Globe Real Estate
The Perfect House

JOHN BENTLEY MAYS
3 October 2003
The Globe and Mail


 

Like any residential construction site in mid-build, Metrontario Group's development known as Oak Park is a very mixed bag.

Large swatches of the 200-acre tract in northern Oakville are still muddy, bleak construction zones, or weedy vacant lots. Of the structures that will define the project's main street, only one — a 60,000-square-foot building for shops and offices — is on the go. The area slated to become the retail mecca for Oak Park's 5,000 middle-income residents nowadays features a depressing cluster of dollar stores and budget outlets.

But looking past the usual dreariness and fragmentation of such places-in-progress, we can make out what Oak Park wants to be, and perhaps will be, when all the work is done.
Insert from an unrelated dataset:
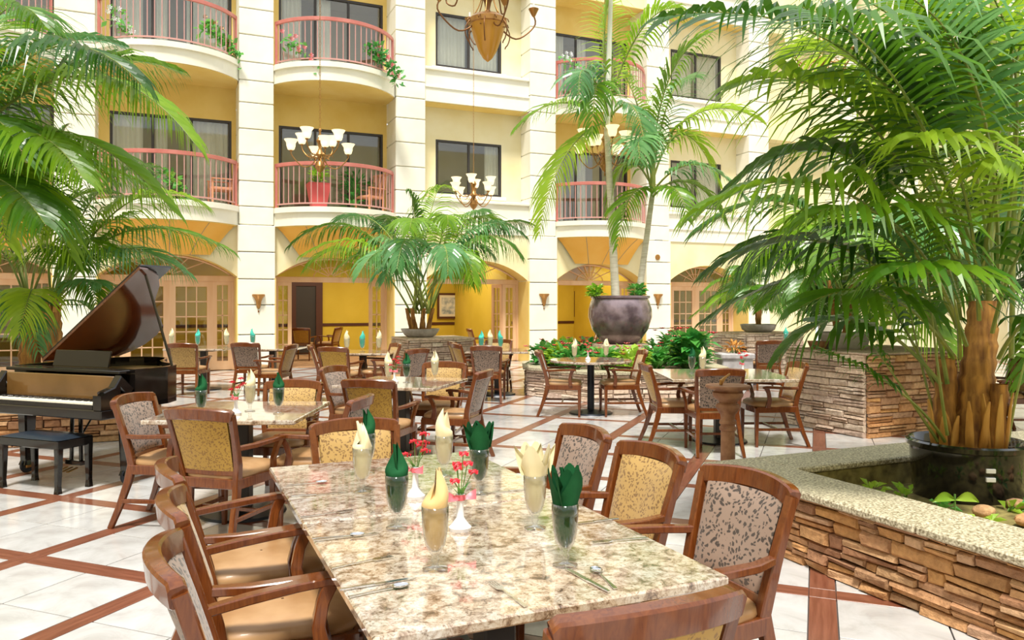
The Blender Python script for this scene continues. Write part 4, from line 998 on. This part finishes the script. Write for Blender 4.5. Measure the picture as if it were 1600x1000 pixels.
def frond_proto(var, mt, L=1.0, **kw):
    """a frond in its own frame: base at the origin, arching along +Y"""
    key = (var, mt.name)
    if key not in FR:
        rise = (.75, .55, .95, .35, .62)[var % 5]; drop = (.15, -.1, .45, -.25, .0)[var % 5]
        FR[key] = frond_mb((0, 0, 0), (0, .32, rise), (.04*(var-2), .95, drop), .36, .30, 46, .030, 100+var, .45+.1*(var % 3), .011).mesh('frond', [mt, M['petiole']])
    return FR[key]
def crown(root, base, n, L, mt, seed, emin=0, tilt=.3, az0=0, az1=2*pi, spread=.04):
    rr = random.Random(seed)
    for k in range(n):
        az = az0+(az1-az0)*(k+rr.uniform(-.3, .3))/n; var = rr.randrange(5); l = L*rr.uniform(.78, 1.12); mt_ = mt[rr.randrange(len(mt))] if isinstance(mt, list) else mt
        inst('frond', frond_proto(var, mt_), root, (base[0]+spread*rr.uniform(-1, 1), base[1]+spread*rr.uniform(-1, 1), base[2]+rr.uniform(-.05, .05)), (rr.uniform(-tilt*.3, tilt), rr.uniform(-.1, .1), az), (l, l, l))
def fronds(root, specs, mt, leafL=.45, bare=.3, dens=30, wd=.032, droop=.55, rad=.014, seed=0):
    o = root.location
    for k, (a, b, c_) in enumerate(specs):
        P = [W(*q)-o for q in (a, b, c_)]; m_ = mt[(k*7+seed) % len(mt)] if isinstance(mt, list) else mt
        ln = (P[1]-P[0]).length+(P[2]-P[1]).length
        frond_mb(*P, leafL*min(1.15, max(.6, ln/2.2)), bare, dens, wd, seed*50+k, droop, rad).build('frond', [m_, M['petiole']], root)
def pot(kind, parent=None, **k): pass
L_ = M['frond_lime']; G_, B_, D_ = M['frond'], M['frond_blue'], M['frond_dark']
# ---- giant palm in the black pot
bpc = C(5.2, 3.03); pt_ = thing('plant_pot', 'big round black glazed pot with two white marks holding the giant palm', 'pot', (bpc.x, bpc.y, .24))
MB().lathe([(0, 0), (.30, 0), (.325, .03), (.345, .34), (.345, .36), (.365, .37), (.37, .40), (.35, .41), (.335, .39), (.325, .33), (0, .33)], 44).build('pot_body', M['pot_black'], pt_, smooth=True)
MB().lathe([(.325, .335), (.0, .36)], 24).build('soil', M['soil'], pt_)
dv = Vector((-bpc.x, -bpc.y, 0)).normalized(); sv = Vector((dv.y, -dv.x, 0))
for k in range(2):
    a_ = math.atan2(dv.y, dv.x)+radians(28 if sv.dot(RV) < 0 else -28) if False else math.atan2(dv.y, dv.x)+radians(22)
    for z in (.20, .255)[k:k+1]: MB().cbox(.325, -.028, z, .350, .028, z+.028, .003, Matrix.Rotation(a_, 4, 'Z')).build('white_mark', M['white'], pt_)
gp = thing('palm', 'giant multi-stemmed palm with orange fibrous base in the black pot', 'palm', (bpc.x, bpc.y, .58))
rr = random.Random(5)
def trunk(root, p0, p1, r0, r1, mt, n=10, lump=.12, nm='trunk', seed=1, nn=12, bend=(0, 0, 0)):
    q = random.Random(seed); p0, p1 = Vector(p0), Vector(p1); b = Vector(bend); m = MB(); k = n*3
    def fn(u, v):
        a = 2*pi*u; r_ = lerp(r0, r1, v)*(1+lump*sin(v*n*2*pi)*.5+lump*.5*sin(a*5+v*9)); c_ = p0.lerp(p1, v)+b*sin(pi*v); return (c_.x+r_*cos(a), c_.y+r_*sin(a), c_.z)
    return m.grid(fn, nn, k).build(nm, mt, root, smooth='all')
def sheaths(root, c_, n, r, h, seed):
    q = random.Random(seed)
    for k in range(n):
        a = 2*pi*k/n+q.uniform(-.2, .2); hh = h*q.uniform(.6, 1.15); ca, sa = cos(a), sin(a); o = Vector(c_)
        MB().sweep([o+Vector((ca*r*.75, sa*r*.75, 0)), o+Vector((ca*r, sa*r, hh*.4)), o+Vector((ca*r*1.15, sa*r*1.15, hh*.75)), o+Vector((ca*r*1.35, sa*r*1.35, hh))], [.055, .05, .035, .012], [.02, .018, .014, .008], (-sa, ca, 0)).build('leaf_sheath', M['sheath'], root, smooth='all')
def rel(root, v): return Vector(v)-root.location
b0 = Vector((0, 0, -.02))
trunk(gp, b0+RV*.03, rel(gp, W(1536, 470, 5.25)), .13, .085, M['trunk'], 9, .14, seed=1); sheaths(gp, b0+RV*.03, 9, .14, .42, 3)
trunk(gp, b0-RV*.12+FV*.05, rel(gp, W(1478, 560, 5.3)), .085, .06, M['trunk'], 6, .14, seed=2); sheaths(gp, b0-RV*.12+FV*.05, 7, .09, .34, 4)
trunk(gp, b0+RV*.13-FV*.08, rel(gp, W(1562, 600, 5.1)), .07, .05, M['trunk'], 5, .14, seed=3); sheaths(gp, b0+RV*.13-FV*.08, 6, .08, .40, 6)
trunk(gp, rel(gp, W(1545, 480, 5.3)), rel(gp, W(1552, -40, 5.4)), .022, .018, M['petiole'], 12, .05, nm='cane', seed=4)
trunk(gp, rel(gp, W(1580, 560, 5.4)), rel(gp, W(1592, -40, 5.5)), .018, .015, M['petiole'], 12, .05, nm='cane', seed=5)
o_ = (1500, 560)
fronds(gp, [
 # big blades leaving over the top towards the picture's middle
 ((1530, 420, 5.2), (1400, -30, 4.8), (1035, 25, 4.2)), ((1545, 400, 5.3), (1500, -60, 5.4), (1180, -20, 5.0)), ((1500, 480, 5.2), (1380, 60, 4.8), (1140, 130, 4.6)),
 ((1520, 450, 5.2), (1330, 110, 5.2), (1130, 300, 5.4)), ((1500, 520, 5.2), (1350, 170, 4.6), (1085, 330, 4.5)), ((1490, 560, 5.3), (1330, 280, 5.2), (1110, 420, 5.3)),
 ((1560, 420, 5.1), (1560, -20, 4.6), (1330, -30, 4.0)), ((1560, 430, 5.2), (1640, 30, 4.9), (1500, -60, 4.5)), ((1570, 430, 5.2), (1680, 120, 5.1), (1740, 330, 5.0)),
 ((1550, 430, 5.4), (1540, 40, 5.9), (1380, 120, 6.4)), ((1540, 460, 5.4), (1460, 110, 5.9), (1270, 230, 6.5)), ((1560, 470, 5.3), (1640, 180, 5.8), (1560, 260, 6.4)),
 ((1510, 540, 5.1), (1420, 280, 4.5), (1280, 330, 4.1)), ((1470, 600, 5.2), (1330, 420, 5.2), (1215, 560, 5.2)), ((1480, 600, 5.2), (1440, 330, 5.2), (1290, 350, 5.1)),
 ((1530, 500, 5.0), (1520, 200, 4.4), (1430, 210, 3.9)), ((1550, 520, 5.1), (1600, 300, 4.7), (1680, 380, 4.4)), ((1500, 500, 5.3), (1480, 200, 5.6), (1320, 250, 6.0)),
 ((1520, 480, 5.3), (1400, 10, 5.5), (1230, 90, 5.9)), ((1490, 560, 5.2), (1390, 400, 4.7), (1250, 480, 4.5)), ((1540, 470, 5.5), (1590, 120, 6.2), (1480, 110, 6.9)),
 ((1560, 560, 5.0), (1630, 420, 4.6), (1700, 560, 4.4)), ((1545, 400, 5.4), (1620, -20, 5.6), (1590, -60, 6.2)), ((1470, 620, 5.3), (1400, 480, 5.5), (1330, 380, 5.9)),
 ((1520, 440, 5.2), (1440, 60, 4.2), (1250, 10, 3.7)), ((1500, 560, 5.1), (1500, 380, 4.4), (1400, 420, 4.0)), ((1530, 460, 5.1), (1560, 200, 4.4), (1600, 260, 4.0)),
 ((1545, 300, 5.4), (1500, -20, 5.0), (1420, 60, 4.6)), ((1552, 250, 5.4), (1610, -60, 5.2), (1640, 90, 4.9)), ((1545, 330, 5.4), (1440, 60, 5.6), (1400, 300, 5.8)),
 ((1590, 200, 5.5), (1540, -90, 5.6), (1440, 20, 5.9)), ((1590, 200, 5.5), (1660, -60, 5.4), (1700, 60, 5.2)),
 ], [G_, D_, L_, B_, D_, G_, D_, L_], .62, .30, 19, .060, .55, .015, seed=1)
# petioles that spread from the pot before branching
fronds(gp, [((1466, 690, 5.2), (1400, 590, 5.2), (1318, 470, 5.2)), ((1470, 680, 5.3), (1430, 560, 5.4), (1395, 330, 5.6)), ((1480, 680, 5.1), (1452, 500, 5.0), (1440, 300, 5.0)), ((1476, 690, 5.15), (1425, 600, 4.9), (1275, 540, 4.7)), ((1575, 690, 5.2), (1590, 580, 5.2), (1640, 450, 5.2))], [G_, D_], .34, .55, 30, .028, .6, .012, seed=2)
fc_ = C(9.5, 7.3); fpt = thing('plant_pot', 'black pot of the background palm clump beyond the giant palm', 'pot', (fc_.x, fc_.y, 0)); MB().lathe([(0, 0), (.30, 0), (.36, .5), (.38, .52), (.34, .52), (0, .46)], 24).build('pot_body', M['pot_black'], fpt, smooth=True)
fpm = thing('palm', 'dense palm clump standing behind the giant palm by the side wall', 'palm', (fc_.x, fc_.y, .5))
for k in range(4): trunk(fpm, (.12*cos(k*1.7), .12*sin(k*1.7), -.04), (.4*cos(k*1.7), .4*sin(k*1.7), 1.0+.5*k), .06, .04, M['trunk'], 7, .12, seed=120+k)
for k in range(4): crown(fpm, (.4*cos(k*1.7), .4*sin(k*1.7), .9+.5*k), 12, 2.5, [D_, G_, D_], 124+k, tilt=.35)
# ---- palm in the grey trough on the tall box planter
tp = W(1320, 552, 10.0); tr = thing('plant_pot', 'grey stone trough with rolled rim on the tall square planter', 'pot', (tp.x, tp.y, BH+.025), -YAW)
MB().lathe([(0, 0), (.24, 0), (.27, .03), (.30, .16), (.32, .18), (.32, .21), (.28, .21), (.27, .17), (0, .17)], 28).build('pot_body', M['pot_grey'], tr, smooth=True)
MB().lathe([(.27, .18), (0, .19)], 16).build('soil', M['soil'], tr)
bp = thing('palm', 'drooping palm growing from the grey trough on the tall square planter', 'palm', (tp.x, tp.y, BH+.2))
for k in range(3): trunk(bp, (.08*cos(k*2), .08*sin(k*2), -.02), (.2*cos(k*2+.5), .2*sin(k*2+.5), .5+.2*k), .045, .03, M['trunk'], 5, .12, seed=20+k)
crown(bp, (0, 0, .35), 12, 1.9, [D_, G_, B_], 21, tilt=.25); crown(bp, (.05, .05, .75), 12, 2.2, [D_, G_, B_], 22, tilt=.15)
lt = W(1278, 552, 9.9); q = thing('plant_pot', 'small terracotta-brown bowl on the edge of the tall square planter', 'pot', (lt.x, lt.y, BH+.025)); MB().lathe([(0, 0), (.09, 0), (.13, .10), (.12, .10), (0, .07)], 18).build('pot_body', M['sundial'], q, smooth=True)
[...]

The houses and low condominium buildings on completed avenues line up to form refined, old-fashioned streetscapes, with dormers and welcoming front porches and many a gracious autumn garden out front. Corner houses take themselves seriously, adding a touch of ceremony to street crossings. While there is monotony in the housing types available to customers so far, the architectural design — a kind of reinvented Ontario Victorian, for the most part — is robust and urbane.

Garages have been sternly banished to rear lanes. The confusing, twisting thoroughfares, cul-de-sacs and traffic traps of suburban sprawl have been banished from the site altogether. The streets and sidewalks are lined up on a strong, open grid, with clearly marked links to the city beyond.

Like the houses, the four-storey office block now under construction at 231 Oak Park Blvd. is a promise of things to come: A firmly designed neighbourhood of good streets and good houses, doing all that architecture can do to reinforce community.

While you've probably guessed this already, I should add that Oak Park is an instance of New Urbanism aborning. It's also the most recent attempt in the Greater Toronto Area to put into practice the controversial theories of the U.S.-based New Urbanist movement. (One precedent: Cornell, in Markham.)

The name of this bright faction is odd, since there's little new about it, and much that's old. Launched some 20 years ago by Miami architect and planner Andrés Duany, and now a large force wherever people think about the future of cities, New Urbanism is, at heart, a sympathetic study of things that made North America's best old towns and neighbourhoods work. It's a bold, ambitious stab at over-throwing the planning ideas that gave us the nightmare of suburban sprawl, and replacing them with principles grounded in thoughtful architectural traditionalism.

Mr. Duany (who concluded a series of lively public discussions on Oakville's future last week) likes such things as shops within walking distance of the front porch, firm street grids, green squares, garages hidden in laneways. He and his comrades intensely dislike single-use agglomerations such as shopping plazas, industrial parks, and residential neighbourhoods cut off from the vitality of urban life. When challenged by their enemies, who are legion among orthodox planners, the New Urbanists point to a long list of old American towns that have survived and thrived without malls and a garage in every front yard.

While New Urbanism has broad popular appeal, its principles remain a hard sell to an odd couple of adversaries. On one hand, there are the social activists who believe New Urbanism is about creating the look of community, not building the real thing. (They've got a point, by the way.) On the other hand, there are the real estate developers.

In the latter group is Lawrie Lubin, an executive in the family-owned Metrontario Group. A self-described “traditional developer of non-urbanist subdivisions,” Mr. Lubin began planning for Oak Park more than 20 years ago. For most of the intervening time, the project was on its way to becoming just another patch of sprawl.

Then he heard about New Urbanism, liked what he heard — and flinched. “Cornell was only on the drawing board, nothing was a proven success,” he told me. “It was an opportunity and a risk for our company to proceed with this.” He might not have done so, had the right builder not come along. But it did: Tribute Communities, a company with popular products in the GTA . “It was refreshing because here were people who not only understood building New Urbanist, but relished it.”

So what will become of Oak Park? As long as workplaces, excellent shopping and other neighbourhood amenities remain in the distance, the residents will be chained to their cars. Its attractive streets will be good for little more than evening strolls in summer, and nothing in winter. But with Tribute's sensible architecture and Metrontario's basic planning, Oak Park has a better than even chance to become a successful example of neo-traditionalist thinking applied to the real world.